Man convicted in editor's killing returns to court

JEFFERSON CITY, Mo. - A Columbia man serving a 40-year sentence for the 2001 murder of a newspaper sports editor is returning to court with new evidence he hopes will prove his innocence, but he won't take the stand in his own defense.

Ryan Ferguson was convicted in 2005 of second-degree murder in the strangling death of Columbia Daily Tribune sports editor Kent Heitholt. Colleagues said Heitholt was attacked while feeding a stray cat in the newspaper's parking lot.

Ferguson has convinced a Cole County judge that he deserves a new hearing based in part on the testimony of Charles Erickson, a former high school friend and co-defendant. Erickson pleaded guilty to Heitholt's slaying and received a lesser sentence, but now says he acted alone.

At a preliminary hearing Wednesday afternoon, Ferguson's attorney said her client won't testify at a five-day evidentiary hearing that starts on Monday before Circuit Judge Daniel Green.

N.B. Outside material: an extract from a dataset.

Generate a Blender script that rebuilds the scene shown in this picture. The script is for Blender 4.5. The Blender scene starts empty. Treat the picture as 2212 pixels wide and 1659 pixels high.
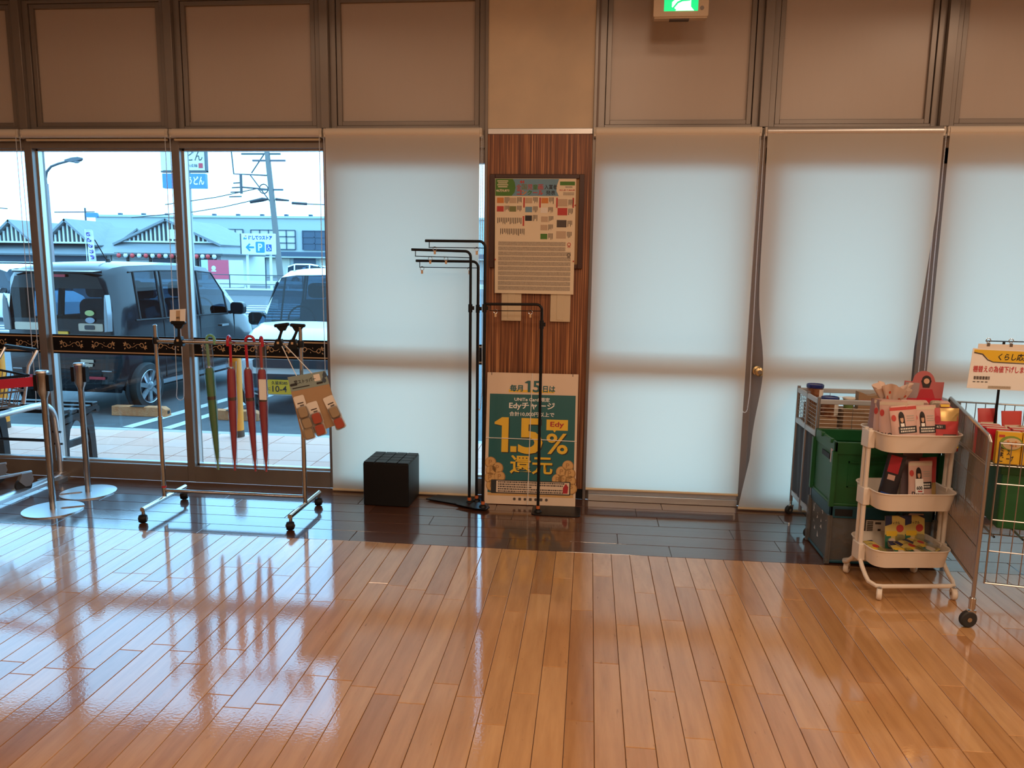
import bpy, bmesh, math, random
from mathutils import Matrix, Vector, Euler
random.seed(7)
SC = bpy.context.scene
C = SC.collection
R = math.radians

# ------------------------------------------------------------------ camera
CAM_Y = -5.004
def make_camera():
    y, p, r = R(5.654), R(8.809), R(.82)
    f = Vector((-math.sin(y)*math.cos(p), math.cos(y)*math.cos(p), -math.sin(p)))
    rt = Vector((math.cos(y), math.sin(y), 0))
    up = rt.cross(f)
    r2 = math.cos(r)*rt + math.sin(r)*up
    u2 = -math.sin(r)*rt + math.cos(r)*up
    cd = bpy.data.cameras.new('camera'); cd.sensor_width = 36; cd.lens = 36*1650/2212
    cd.clip_start = .05; cd.clip_end = 500
    co = bpy.data.objects.new('camera', cd); C.objects.link(co)
    m = Matrix((r2, u2, -f)).transposed().to_4x4(); m.translation = (0, CAM_Y, 1.55)
    co.matrix_world = m
    SC.camera = co
make_camera()

# ------------------------------------------------------------------ world, lights, exposure
w = bpy.data.worlds.new('overcast_sky'); SC.world = w; w.use_nodes = True
bg = w.node_tree.nodes['Background']
bg.inputs[0].default_value = (.355, .70, 1.0, 1); bg.inputs[1].default_value = 3.2
SC.view_settings.view_transform = 'Standard'; SC.view_settings.look = 'None'
SC.view_settings.exposure = .8; SC.view_settings.gamma = 1; SC.view_settings.use_curve_mapping = False
SC.cycles.max_bounces = 10; SC.cycles.transparent_max_bounces = 24; SC.cycles.diffuse_bounces = 4
SC.cycles.caustics_reflective = False; SC.cycles.caustics_refractive = False; SC.cycles.sample_clamp_indirect = 4
def area(name, loc, size, power, col, rot=(0, 0, 0)):
    l = bpy.data.lights.new(name, 'AREA'); l.shape = 'DISK' if not isinstance(size, tuple) else 'RECTANGLE'
    if isinstance(size, tuple): l.size, l.size_y = size
    else: l.size = size
    l.energy = power; l.color = col
    o = bpy.data.objects.new(name, l); C.objects.link(o); o.location = loc; o.rotation_euler = rot
WARM = (1, .72, .50)
for i, x in enumerate((-5.4, -2.6, .2, 3.0, 5.8)):
    for j, yy in enumerate((-2.6, -5.6, -8.6)):
        area('ceiling_lamp', (x, yy, 3.84), .8, ((0, 4, 10, 16, 14)[i], 32*(.3, .45, 1.0, 1.05, .75)[i], 46*(.45, .6, 1.0, 1.05, .75)[i])[j], WARM)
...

But Chicago lawyer Kathleen Zellner, who has helped gain the freedom of several men convicted of murder in Illinois and will be portrayed by actress Jessica Biel in an upcoming Hollywood adaptation of a case involving a serial killer, plans to subpoena one of Heitholt's former co-workers who has since come under suspicion for his possible involvement.

Former Tribune sports writer Michael Boyd has denied playing any role in Heitholt's death. Three attorneys representing the Missouri attorney general agreed Wednesday to drop their objections to his testimony only after Zellner assured them and the judge that she doesn't plan to pursue the notion of Boyd as a potential suspect. Boyd did not testify at Ferguson's first trial.

"He's going to establish a timeline, including providing an alibi," Zellner said of Boyd. "When you have the last known person known to have been seen with someone who is murdered, they're important to the case."

Assistant Attorney General Ted Bruce said the state also plans to call new witnesses who will challenge Erickson's more recent accounts of the night Heitholt died.

Ferguson and Erickson were Rock Bridge High School juniors who sneaked into a nightclub on Halloween night 2001 and left sometime around 1:15 a.m. Ferguson has said he drove Erickson home, then went home himself.

Erickson initially testified that the two acted together to kill Heitholt, who was found dead near the newspaper's downtown Columbia office around 2:30 a.m. on Nov. 1, 2001. Erickson said he initially repressed his memory of the killing but began to recall details two years later after reading news accounts of the crime and traveling past the crime scene. Some of those details emerged in dreams, he claimed. He called the encounter a botched robbery hatched when they ran out of money and wanted to keep drinking.

Zellner objected Wednesday to the state's desire to introduce new evidence, arguing that "the court should be reviewing the credibility of the trial evidence." Green didn't immediately rule on the request, but suggested the state was likely to prevail.

"It seems your actual innocence claim opens the door to everything," the judge said.

Also expected to testify next week are a former Columbia Tribune janitor who has since said he mistakenly identified Erickson and Ferguson under pressure from then-Boone County prosecutor Kevin Crane.

And Crane, now a Boone County judge, will likely be called to the stand as a defense witness for the state. Crane previously testified at a July 2008 post-conviction hearing in Columbia.

The current case is being heard in Cole County because Ferguson is imprisoned in Jefferson City. He did not attend Wednesday's brief proceeding.